Data shown.
+ + +
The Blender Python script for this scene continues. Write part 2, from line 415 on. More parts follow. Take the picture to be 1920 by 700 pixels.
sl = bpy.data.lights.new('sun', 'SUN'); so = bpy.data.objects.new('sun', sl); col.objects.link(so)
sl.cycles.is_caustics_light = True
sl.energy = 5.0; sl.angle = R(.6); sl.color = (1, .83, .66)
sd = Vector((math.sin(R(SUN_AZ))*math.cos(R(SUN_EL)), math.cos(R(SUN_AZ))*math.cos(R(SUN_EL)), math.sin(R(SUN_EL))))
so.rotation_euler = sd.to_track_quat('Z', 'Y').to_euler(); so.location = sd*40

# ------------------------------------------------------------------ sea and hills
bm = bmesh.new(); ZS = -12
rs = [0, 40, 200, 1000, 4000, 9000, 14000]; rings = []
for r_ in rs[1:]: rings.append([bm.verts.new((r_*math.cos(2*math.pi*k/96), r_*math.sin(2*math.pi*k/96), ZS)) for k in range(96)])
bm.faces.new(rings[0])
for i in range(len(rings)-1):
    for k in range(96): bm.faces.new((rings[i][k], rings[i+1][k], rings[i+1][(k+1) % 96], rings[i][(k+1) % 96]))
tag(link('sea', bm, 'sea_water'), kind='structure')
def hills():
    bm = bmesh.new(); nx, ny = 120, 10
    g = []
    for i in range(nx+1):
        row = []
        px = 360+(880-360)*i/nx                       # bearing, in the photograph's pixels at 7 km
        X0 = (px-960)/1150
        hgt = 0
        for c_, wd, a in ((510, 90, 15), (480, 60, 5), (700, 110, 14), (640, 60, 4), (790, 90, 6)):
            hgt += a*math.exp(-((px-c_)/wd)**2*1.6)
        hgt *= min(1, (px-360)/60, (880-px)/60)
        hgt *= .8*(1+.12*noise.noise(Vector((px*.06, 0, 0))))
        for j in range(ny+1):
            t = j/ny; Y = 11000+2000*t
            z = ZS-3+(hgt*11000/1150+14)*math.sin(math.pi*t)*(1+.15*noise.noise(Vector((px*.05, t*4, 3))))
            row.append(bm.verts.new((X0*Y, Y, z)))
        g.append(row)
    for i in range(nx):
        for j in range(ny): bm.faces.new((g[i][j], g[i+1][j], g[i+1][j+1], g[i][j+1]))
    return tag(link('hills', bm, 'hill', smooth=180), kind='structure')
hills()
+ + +
What is asked.
Output the listing above without altering a single character.

Written solution.
The Blender Python script for this scene continues. Write part 2, from line 415 on. More parts follow. Take the picture to be 1920 by 700 pixels.
sl = bpy.data.lights.new('sun', 'SUN'); so = bpy.data.objects.new('sun', sl); col.objects.link(so)
sl.cycles.is_caustics_light = True
sl.energy = 5.0; sl.angle = R(.6); sl.color = (1, .83, .66)
sd = Vector((math.sin(R(SUN_AZ))*math.cos(R(SUN_EL)), math.cos(R(SUN_AZ))*math.cos(R(SUN_EL)), math.sin(R(SUN_EL))))
so.rotation_euler = sd.to_track_quat('Z', 'Y').to_euler(); so.location = sd*40

# ------------------------------------------------------------------ sea and hills
bm = bmesh.new(); ZS = -12
rs = [0, 40, 200, 1000, 4000, 9000, 14000]; rings = []
for r_ in rs[1:]: rings.append([bm.verts.new((r_*math.cos(2*math.pi*k/96), r_*math.sin(2*math.pi*k/96), ZS)) for k in range(96)])
bm.faces.new(rings[0])
for i in range(len(rings)-1):
    for k in range(96): bm.faces.new((rings[i][k], rings[i+1][k], rings[i+1][(k+1) % 96], rings[i][(k+1) % 96]))
tag(link('sea', bm, 'sea_water'), kind='structure')
def hills():
    bm = bmesh.new(); nx, ny = 120, 10
    g = []
    for i in range(nx+1):
        row = []
        px = 360+(880-360)*i/nx                       # bearing, in the photograph's pixels at 7 km
        X0 = (px-960)/1150
        hgt = 0
        for c_, wd, a in ((510, 90, 15), (480, 60, 5), (700, 110, 14), (640, 60, 4), (790, 90, 6)):
            hgt += a*math.exp(-((px-c_)/wd)**2*1.6)
        hgt *= min(1, (px-360)/60, (880-px)/60)
        hgt *= .8*(1+.12*noise.noise(Vector((px*.06, 0, 0))))
        for j in range(ny+1):
            t = j/ny; Y = 11000+2000*t
            z = ZS-3+(hgt*11000/1150+14)*math.sin(math.pi*t)*(1+.15*noise.noise(Vector((px*.05, t*4, 3))))
            row.append(bm.verts.new((X0*Y, Y, z)))
        g.append(row)
    for i in range(nx):
        for j in range(ny): bm.faces.new((g[i][j], g[i+1][j], g[i+1][j+1], g[i][j+1]))
    return tag(link('hills', bm, 'hill', smooth=180), kind='structure')
hills()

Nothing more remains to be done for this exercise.